Remember that CBC story about Paul Weyrich, the American who calls Canada “liberal and hedonistic” and uses the term “cultural Marxism”? You may recall the reporter offers this mild corrective:

A U.S. right-wing strategist says Canadians are “so liberal and hedonistic” that Stephen Harper can’t hope to change their philosophy of “cultural Marxism” right away.

Given time, however, the Conservative prime minister-designate may straighten them out, Paul Weyrich writes.

…The pessimistic view was that Harper, lacking a parliamentary majority, can do little to make Canadians “adopt a more reasonable view of the United States” and abandon Marxist principles “such as same-sex marriage and abortion on demand,” Weyrich says.

He does not say how these things are linked in his mind to Marxism, a doctrine better known for concepts of class warfare.

Well, his colleague and ally, William Lind, is happy to spell it out, and has been for years. Political correctness, he argues, isn’t just overzealousness; it’s part of a concerted, deliberate attempt to bring about the end of western culture as we know it.

Feminism, lesbian and gay activism, environmentalism — they’re part of a left-wing ideological network aimed at critiquing capitalism and the society it supports without offering an alternative. And it all started in the 1930s, he says, with a group of Jews known as the Frankfurt School:

How does all of this stuff flood in here? How does it flood into our universities, and indeed into our lives today? The members of the Frankfurt School are Marxist, they are also, to a man, Jewish. In 1933 the Nazis came to power in Germany, and not surprisingly they shut down the Institute for Social Research. And its members fled. They fled to New York City, and the Institute was reestablished there in 1933 with help from Columbia University. And the members of the Institute, gradually through the 1930s, though many of them remained writing in German, shift their focus from Critical Theory about German society, destructive criticism about every aspect of that society, to Critical Theory directed toward American society.
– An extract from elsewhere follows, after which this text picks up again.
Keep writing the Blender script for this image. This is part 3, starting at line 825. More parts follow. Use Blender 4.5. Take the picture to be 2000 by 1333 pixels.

While that excerpt comes from a speech he has given to various Accuracy in Academia conferences, Lind made the same claim — with the same link to Jews — in a speech to a holocaust denial conference.

Racially-charged politics are no stranger to Lind, who is a senior official at Weyrich’s Free Congress Foundation. He had earlier published an article claiming that the U.S. would be better off if the South had won the Civil War:

The real damage to race relations in the south came not from slavery, but from Reconstruction, which would not have occurred if the South had won. And since the North would have been a separate nation, the vast black migration to northern cities that took place during World War II might not have happened.

A little context about what “cultural Marxism” is all about would, and should, have put Weyrich’s comments into ugly perspective.